Only the jump doesn’t go as planned. Moments after being forcibly evicted from the plane, Aubrey lands – painfully – onto a mysterious UFO-shaped cloud that isn’t a cloud at all, but a floating island of billowing manifestations of missed opportunities and chances not taken. Alone and with little chance of surviving this strange new world, he’s left with little else but memories – and what appears to be a sentient force capable of making them real. Or what passes for real on a floating cloud island.
Sadly, Hill lards what might’ve been a more introspective look at misguided romanticism and obsession with mundane anecdotes that are fairly transparent appeals for our suffering hero to get his head ‘out of the clouds’ and to move on with his life. The late emergence of a possible extraterrestrial component to Aubrey’s situation feels every bit the deux ex machina it is, robbing what little hazy sentimentalism that a braver leap into more interpretive Kafkaesque surrealism might’ve had.
RAIN
The final ‘short novel’ of Hill’s anthology almost redeems its missteps – if only he’d reversed its length with that of Loaded both stories would’ve benefited considerably. Throughout, there are whispers of Ray Bradbury’s The Long Rain, where loneliness and feelings of dread manifest themselves in a world without hope. Do we succumb to them, allowing circumstances to – literally – rain upon us? Or do we press on, against all reason?
The world is sent into a tailspin of fear and desperation as hailstorms of razor sharp needles begin to rain down from the sky, killing thousands and upsetting a delicate global balance. The US President (you know who) quickly takes to Twitter in a storm of his own – a Twitterstorm – promising vengeance with all the expected #hashtags and bombast. The world may be coming to an end, but not without one last nudge towards the abyss, good and hard.
Many think the needles are fulgurite – sharp masses of debris formed instantly in the sky when shocked by the electrical charges of lightning. Many feel they’re the result of something more anthropogenic. As in climate change. While the world bickers, we’ve got other things to worry about. Honeysuckle Speck, “the only twenty-three-year-old Joe Strummer lesbian look-alike” on her block, is madly in love with her new girlfriend, Yolanda. Her neighborhood in Boulder is filled with crazed Russians and cultists, all of whom interpret the deadly shards as portending the End of Days.

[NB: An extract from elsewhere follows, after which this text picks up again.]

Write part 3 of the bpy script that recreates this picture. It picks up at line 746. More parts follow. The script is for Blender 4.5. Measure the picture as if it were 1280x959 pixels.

What follows is prime territory from the man who wrote The Fireman, one that may disturb and even make some readers look away in disgust, especially ailurophiles. There are moments in Rain that felt genuinely terrifying, reminders of how good Hill can be when not dicking around with botched attempts at social nuance. While every bit as political as the misguided Loaded, Hill more skillfully balances fears of a man-made ecological crisis against the needs of speculative fiction, where the unanswerable is the most frightening thing of all.